The Ministry of Trade and Industry (MTI) projected Singapore’s GDP growth in 2024 to come in at 3.5%. This is better than the forecasted 1.0% to 3.0% that MTI put out at the start of the year.
Spearheaded by a 5.4% year-on-year expansion in the third quarter, Singapore’s overall GDP growth for the first three quarters of 2024 is up to 3.8%.
An upturn in the global electronics cycle supported the growth in Singapore’s manufacturing, wholesale trade and finance & insurance sectors.
However, consumer-facing sectors, such as retail trade and food & beverage services contracted, due to strong demand for overseas travel, and coupled with a slower recovery in international visitor arrivals and weak tourist spending.

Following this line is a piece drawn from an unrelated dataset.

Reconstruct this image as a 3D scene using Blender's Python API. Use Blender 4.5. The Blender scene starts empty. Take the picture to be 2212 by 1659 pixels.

Despite a brighter 2024, the growth projection for Singapore’s economy in 2025 is still expected to be within the 1.0% to 3.0% range.
Source: MTI
Singapore’s Economy Bolstered By Major Trading Partners
The US, EU and regional economies such as Malaysia delivered stronger-than-expected consumption growth in the third quarter of 2024. At the same time, China’s cooling economy came within expectations.
For the last quarter in 2024, US and EU GDP growth is expected to be subdued, while China is expected to improve on the back of recently announced government support measures.

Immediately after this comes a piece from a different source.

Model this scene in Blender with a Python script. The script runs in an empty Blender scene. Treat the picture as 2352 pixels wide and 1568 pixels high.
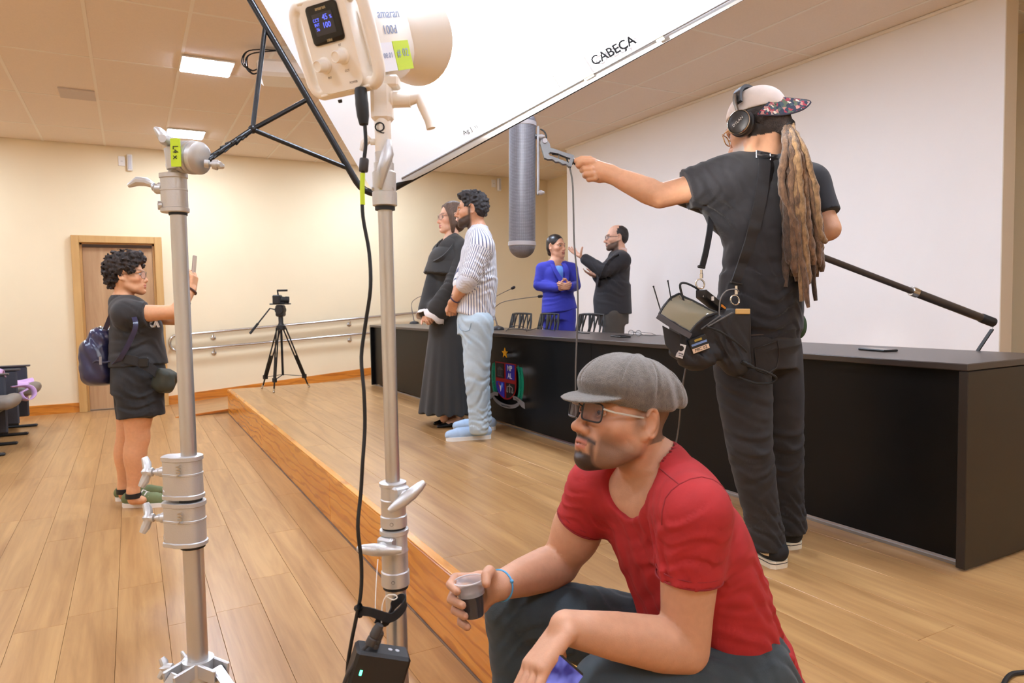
import bpy, bmesh, math, random
import numpy as np
from mathutils import Vector, Matrix, Quaternion
PI = math.pi
SC = bpy.context.scene
COL = SC.collection
random.seed(7)
# ------------------------------------------------------------------ camera
CAM_H = 1.25
_F, _YAW, _PIT, _ROL = 1604.5, 0.49850564, 0.05595393, -0.01841485
def _cam_axes():
    cy, sy, cp, sp, cr, sr = math.cos(_YAW), math.sin(_YAW), math.cos(_PIT), math.sin(_PIT), math.cos(_ROL), math.sin(_ROL)
    Ry = np.array([[cy, 0, -sy], [0, 1, 0], [sy, 0, cy]])
    Rp = np.array([[1, 0, 0], [0, cp, -sp], [0, sp, cp]])
    Rr = np.array([[cr, -sr, 0], [sr, cr, 0], [0, 0, 1]])
    W = np.array([[1, 0, 0], [0, 0, 1], [0, -1, 0]])
    return Rr @ Rp @ Ry @ W.T
_RB = _cam_axes()
CAMP = np.array([0, 0, CAM_H])
cam_data = bpy.data.cameras.new('camera')
cam = bpy.data.objects.new('camera', cam_data)
COL.objects.link(cam)
_m = Matrix.Identity(4)
for i in range(3):
    _m[i][0], _m[i][1], _m[i][2], _m[i][3] = _RB[0][i], -_RB[1][i], -_RB[2][i], CAMP[i]
cam.matrix_world = _m
cam_data.sensor_width = 36.0
cam_data.lens = _F / 2352 * 36
cam_data.clip_start = 0.05
cam_data.dof.use_dof = True
cam_data.dof.focus_distance = 2.3
cam_data.dof.aperture_fstop = 7.0
SC.camera = cam
# pixel of the 2352x1568 frame -> a point in the room at a real depth or on a real plane
def ray(px, py):
    return _RB.T @ np.array([(px - 1176) / _F, (py - 784) / _F, 1.0])
def atd(px, py, d): return Vector(CAMP + ray(px, py) * d)
def atz(px, py, z):
    r = ray(px, py); return Vector(CAMP + r * (z - CAMP[2]) / r[2])
def aty(px, py, y):
    r = ray(px, py); return Vector(CAMP + r * (y / r[1]))
def atx(px, py, x):
    r = ray(px, py); return Vector(CAMP + r * (x / r[0]))
# ------------------------------------------------------------------ exposure, world
SC.view_settings.view_transform = 'Standard'
SC.view_settings.look = 'None'
SC.view_settings.gamma = 1
SC.view_settings.use_curve_mapping = False
SC.view_settings.exposure = 0.14
world = bpy.data.worlds.new('world'); SC.world = world
world.use_nodes = True
world.node_tree.nodes['Background'].inputs[0].default_value = (1.0, 0.96, 0.9, 1)
world.node_tree.nodes['Background'].inputs[1].default_value = 0.4
SC.cycles.max_bounces = 8
SC.cycles.diffuse_bounces = 5
SC.cycles.glossy_bounces = 3
SC.cycles.transmission_bounces = 6
SC.cycles.transparent_max_bounces = 8
SC.cycles.caustics_reflective = False
SC.cycles.caustics_refractive = False
SC.cycles.sample_clamp_indirect = 6.0
PANEL_E = 98.0          # emission of the ceiling panels
LAMP_W = 480.0          # power of the video lamp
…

Singapore’s economy should remain resilient, partially thanks to the ongoing recovery in global electronics demand. This should support the manufacturing sector, as well as outward-oriented services sector such as the wholesale trade sector.
However, inward-oriented tourism-related and consumer-facing sectors, such as retail trade, food & beverage services, will continue to remain sluggish with slower recovery in tourism.

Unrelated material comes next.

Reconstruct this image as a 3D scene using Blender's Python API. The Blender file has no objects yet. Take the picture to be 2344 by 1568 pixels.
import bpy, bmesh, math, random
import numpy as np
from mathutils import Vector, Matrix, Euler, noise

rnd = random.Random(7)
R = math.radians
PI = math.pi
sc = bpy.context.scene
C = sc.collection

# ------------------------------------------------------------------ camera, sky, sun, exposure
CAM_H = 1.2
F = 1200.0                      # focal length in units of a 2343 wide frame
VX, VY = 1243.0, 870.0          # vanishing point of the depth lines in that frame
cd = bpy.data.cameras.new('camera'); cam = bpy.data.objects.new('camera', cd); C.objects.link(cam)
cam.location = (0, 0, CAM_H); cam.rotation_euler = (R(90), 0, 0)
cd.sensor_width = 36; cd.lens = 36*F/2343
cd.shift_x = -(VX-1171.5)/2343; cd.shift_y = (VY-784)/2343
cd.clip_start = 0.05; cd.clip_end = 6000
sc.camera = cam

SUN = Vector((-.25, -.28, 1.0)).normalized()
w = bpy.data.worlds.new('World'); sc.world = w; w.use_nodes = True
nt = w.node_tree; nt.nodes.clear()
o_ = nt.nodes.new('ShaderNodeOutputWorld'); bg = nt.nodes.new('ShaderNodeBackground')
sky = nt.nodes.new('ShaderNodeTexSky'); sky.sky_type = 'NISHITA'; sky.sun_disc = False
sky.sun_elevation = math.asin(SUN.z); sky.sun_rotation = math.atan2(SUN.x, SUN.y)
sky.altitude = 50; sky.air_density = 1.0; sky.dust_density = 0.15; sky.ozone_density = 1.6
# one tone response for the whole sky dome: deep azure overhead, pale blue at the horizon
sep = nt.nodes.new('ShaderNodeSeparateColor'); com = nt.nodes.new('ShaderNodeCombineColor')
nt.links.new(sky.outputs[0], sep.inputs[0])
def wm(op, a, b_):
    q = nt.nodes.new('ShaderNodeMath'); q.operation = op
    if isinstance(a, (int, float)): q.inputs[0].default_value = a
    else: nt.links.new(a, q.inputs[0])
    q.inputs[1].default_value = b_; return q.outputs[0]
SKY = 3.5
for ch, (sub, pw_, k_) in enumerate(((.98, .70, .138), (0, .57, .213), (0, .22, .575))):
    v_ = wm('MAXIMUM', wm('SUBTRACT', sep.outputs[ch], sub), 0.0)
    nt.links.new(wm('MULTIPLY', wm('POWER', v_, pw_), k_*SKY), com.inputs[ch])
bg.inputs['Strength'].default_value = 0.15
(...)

Sectors That Will Be Most Affected In 2025
Singapore’s manufacturing and trade-related service sectors may continue to benefit from rising demand for semiconductor chips in end-markets such as PCs and smartphones amidst the PC refresh cycle and rollout of Artificial Intelligence (AI)-capable devices.
This may have positive spillover effects on Singapore’s precision engineering cluster and the machinery, equipment & supplies segment of the wholesale trade sector.
At the same time, the aerospace and marine & offshore engineering segments should drive growth in the transport engineering cluster.
On a similar note, outward-oriented services sectors such as the information & communications and finance & insurance sectors are projected to register healthy growth on the back of sustained enterprise demand for digital solutions and services and favourable financial conditions amidst global policy rate cuts, respectively.
The tourism-related sectors may benefit from a recovery in IVA.
On the other hand, growth in consumer-facing sectors such as the retail trade and food & beverage services sectors is likely to remain weighed down by increased local outbound travel.
Key Global Economic Uncertainties To Persist Into 2025
Further escalations in geopolitical conflicts in Ukraine and Middle East, and trade tensions between major economies could lead to higher oil prices and production costs and greater policy uncertainty. This could lead to a decline in global investment and trade.
A disruption to the global disinflation process could lead to tighter financial conditions for longer. This could potentially trigger latent vulnerabilities in financial systems.